▶ [Problem requirements]: Return exactly the listing's lines, from its first line to the line holding "cy.sample_clamp_indirect = 12.0;", ends included.

▶ [Provided material]:
________________

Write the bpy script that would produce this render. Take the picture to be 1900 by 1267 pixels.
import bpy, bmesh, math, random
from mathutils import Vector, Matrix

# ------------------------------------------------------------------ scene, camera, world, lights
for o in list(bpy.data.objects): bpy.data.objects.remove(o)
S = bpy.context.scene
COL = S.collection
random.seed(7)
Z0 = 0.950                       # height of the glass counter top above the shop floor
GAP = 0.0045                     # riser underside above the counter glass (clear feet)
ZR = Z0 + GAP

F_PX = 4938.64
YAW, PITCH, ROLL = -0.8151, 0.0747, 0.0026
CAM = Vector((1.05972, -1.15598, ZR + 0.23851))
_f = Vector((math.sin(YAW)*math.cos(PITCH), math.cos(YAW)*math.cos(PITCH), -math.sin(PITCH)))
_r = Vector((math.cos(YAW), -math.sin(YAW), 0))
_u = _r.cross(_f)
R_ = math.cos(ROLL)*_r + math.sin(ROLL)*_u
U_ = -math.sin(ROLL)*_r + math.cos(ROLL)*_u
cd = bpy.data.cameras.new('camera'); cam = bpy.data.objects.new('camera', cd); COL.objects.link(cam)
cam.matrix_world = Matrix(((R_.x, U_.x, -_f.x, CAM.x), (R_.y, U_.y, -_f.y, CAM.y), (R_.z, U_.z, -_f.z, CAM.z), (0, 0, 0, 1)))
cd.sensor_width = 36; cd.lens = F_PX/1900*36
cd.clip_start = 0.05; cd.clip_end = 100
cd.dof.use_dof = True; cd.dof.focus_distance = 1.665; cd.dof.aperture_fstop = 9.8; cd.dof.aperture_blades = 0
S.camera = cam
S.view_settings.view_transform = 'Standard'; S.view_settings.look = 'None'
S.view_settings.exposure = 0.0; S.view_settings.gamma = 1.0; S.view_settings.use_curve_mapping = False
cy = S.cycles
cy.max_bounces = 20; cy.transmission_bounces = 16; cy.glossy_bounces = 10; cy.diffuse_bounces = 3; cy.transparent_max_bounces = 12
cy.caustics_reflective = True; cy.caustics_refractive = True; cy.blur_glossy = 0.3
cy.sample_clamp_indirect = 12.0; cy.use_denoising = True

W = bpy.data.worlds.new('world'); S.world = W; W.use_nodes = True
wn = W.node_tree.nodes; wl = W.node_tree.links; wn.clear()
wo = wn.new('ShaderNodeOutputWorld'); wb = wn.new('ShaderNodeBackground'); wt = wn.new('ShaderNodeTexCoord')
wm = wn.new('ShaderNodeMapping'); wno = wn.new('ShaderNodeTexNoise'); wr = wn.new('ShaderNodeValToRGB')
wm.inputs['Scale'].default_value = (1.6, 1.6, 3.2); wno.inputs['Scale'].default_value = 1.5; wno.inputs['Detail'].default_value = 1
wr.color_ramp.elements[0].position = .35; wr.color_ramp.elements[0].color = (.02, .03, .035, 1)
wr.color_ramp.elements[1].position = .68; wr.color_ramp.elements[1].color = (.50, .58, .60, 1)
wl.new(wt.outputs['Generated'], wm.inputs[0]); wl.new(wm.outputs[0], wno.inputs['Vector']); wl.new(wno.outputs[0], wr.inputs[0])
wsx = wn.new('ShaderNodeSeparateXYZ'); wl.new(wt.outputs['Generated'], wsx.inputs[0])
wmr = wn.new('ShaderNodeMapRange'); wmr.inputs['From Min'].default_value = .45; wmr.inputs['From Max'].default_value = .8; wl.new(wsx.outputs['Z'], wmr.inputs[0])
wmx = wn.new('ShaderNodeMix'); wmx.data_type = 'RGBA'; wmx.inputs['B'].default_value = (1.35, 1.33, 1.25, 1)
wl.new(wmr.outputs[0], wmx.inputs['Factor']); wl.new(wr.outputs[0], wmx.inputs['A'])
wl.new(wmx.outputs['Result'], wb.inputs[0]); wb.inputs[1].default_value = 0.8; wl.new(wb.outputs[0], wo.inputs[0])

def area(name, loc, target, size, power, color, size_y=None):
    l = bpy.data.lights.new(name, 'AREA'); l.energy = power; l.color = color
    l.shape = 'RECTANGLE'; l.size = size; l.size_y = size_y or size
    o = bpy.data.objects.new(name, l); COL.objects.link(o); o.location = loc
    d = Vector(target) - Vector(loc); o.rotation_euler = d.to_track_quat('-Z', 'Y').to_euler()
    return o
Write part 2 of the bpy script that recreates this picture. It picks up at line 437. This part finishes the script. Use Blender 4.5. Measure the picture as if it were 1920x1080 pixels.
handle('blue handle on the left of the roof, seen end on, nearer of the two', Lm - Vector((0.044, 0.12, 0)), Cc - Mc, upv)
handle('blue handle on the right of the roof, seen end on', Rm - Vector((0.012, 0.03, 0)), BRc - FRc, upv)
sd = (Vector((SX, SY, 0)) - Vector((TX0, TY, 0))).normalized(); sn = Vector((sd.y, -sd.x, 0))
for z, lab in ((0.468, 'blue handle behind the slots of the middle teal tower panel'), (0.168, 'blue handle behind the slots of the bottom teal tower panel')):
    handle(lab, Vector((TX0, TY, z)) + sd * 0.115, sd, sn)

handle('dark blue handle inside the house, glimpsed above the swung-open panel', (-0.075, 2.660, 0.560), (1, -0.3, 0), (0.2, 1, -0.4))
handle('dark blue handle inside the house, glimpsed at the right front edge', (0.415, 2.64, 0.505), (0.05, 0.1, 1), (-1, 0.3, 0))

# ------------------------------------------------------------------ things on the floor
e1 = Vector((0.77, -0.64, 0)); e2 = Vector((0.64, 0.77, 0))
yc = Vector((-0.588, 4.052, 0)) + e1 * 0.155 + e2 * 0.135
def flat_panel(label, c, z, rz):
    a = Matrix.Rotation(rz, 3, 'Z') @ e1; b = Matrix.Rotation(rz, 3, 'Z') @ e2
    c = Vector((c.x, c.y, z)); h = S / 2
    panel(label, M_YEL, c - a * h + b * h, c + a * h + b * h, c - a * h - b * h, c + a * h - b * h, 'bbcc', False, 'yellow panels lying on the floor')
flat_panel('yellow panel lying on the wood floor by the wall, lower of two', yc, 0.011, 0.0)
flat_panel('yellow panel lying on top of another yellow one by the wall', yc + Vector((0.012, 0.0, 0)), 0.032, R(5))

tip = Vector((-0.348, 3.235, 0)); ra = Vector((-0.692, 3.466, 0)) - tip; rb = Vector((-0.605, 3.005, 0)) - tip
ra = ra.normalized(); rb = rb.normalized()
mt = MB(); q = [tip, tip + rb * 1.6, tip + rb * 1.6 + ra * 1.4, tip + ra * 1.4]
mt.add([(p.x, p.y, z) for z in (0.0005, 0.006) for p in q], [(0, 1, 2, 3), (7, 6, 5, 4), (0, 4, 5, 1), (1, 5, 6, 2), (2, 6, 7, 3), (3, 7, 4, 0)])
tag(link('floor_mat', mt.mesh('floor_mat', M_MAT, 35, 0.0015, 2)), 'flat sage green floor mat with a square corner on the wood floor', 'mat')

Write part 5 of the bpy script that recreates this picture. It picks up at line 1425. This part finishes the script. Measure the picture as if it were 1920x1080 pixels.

________________

▶ [Complete response]:
Write the bpy script that would produce this render. Take the picture to be 1900 by 1267 pixels.
import bpy, bmesh, math, random
from mathutils import Vector, Matrix

# ------------------------------------------------------------------ scene, camera, world, lights
for o in list(bpy.data.objects): bpy.data.objects.remove(o)
S = bpy.context.scene
COL = S.collection
random.seed(7)
Z0 = 0.950                       # height of the glass counter top above the shop floor
GAP = 0.0045                     # riser underside above the counter glass (clear feet)
ZR = Z0 + GAP

F_PX = 4938.64
YAW, PITCH, ROLL = -0.8151, 0.0747, 0.0026
CAM = Vector((1.05972, -1.15598, ZR + 0.23851))
_f = Vector((math.sin(YAW)*math.cos(PITCH), math.cos(YAW)*math.cos(PITCH), -math.sin(PITCH)))
_r = Vector((math.cos(YAW), -math.sin(YAW), 0))
_u = _r.cross(_f)
R_ = math.cos(ROLL)*_r + math.sin(ROLL)*_u
U_ = -math.sin(ROLL)*_r + math.cos(ROLL)*_u
cd = bpy.data.cameras.new('camera'); cam = bpy.data.objects.new('camera', cd); COL.objects.link(cam)
cam.matrix_world = Matrix(((R_.x, U_.x, -_f.x, CAM.x), (R_.y, U_.y, -_f.y, CAM.y), (R_.z, U_.z, -_f.z, CAM.z), (0, 0, 0, 1)))
cd.sensor_width = 36; cd.lens = F_PX/1900*36
cd.clip_start = 0.05; cd.clip_end = 100
cd.dof.use_dof = True; cd.dof.focus_distance = 1.665; cd.dof.aperture_fstop = 9.8; cd.dof.aperture_blades = 0
S.camera = cam
S.view_settings.view_transform = 'Standard'; S.view_settings.look = 'None'
S.view_settings.exposure = 0.0; S.view_settings.gamma = 1.0; S.view_settings.use_curve_mapping = False
cy = S.cycles
cy.max_bounces = 20; cy.transmission_bounces = 16; cy.glossy_bounces = 10; cy.diffuse_bounces = 3; cy.transparent_max_bounces = 12
cy.caustics_reflective = True; cy.caustics_refractive = True; cy.blur_glossy = 0.3
cy.sample_clamp_indirect = 12.0; cy.use_denoising = True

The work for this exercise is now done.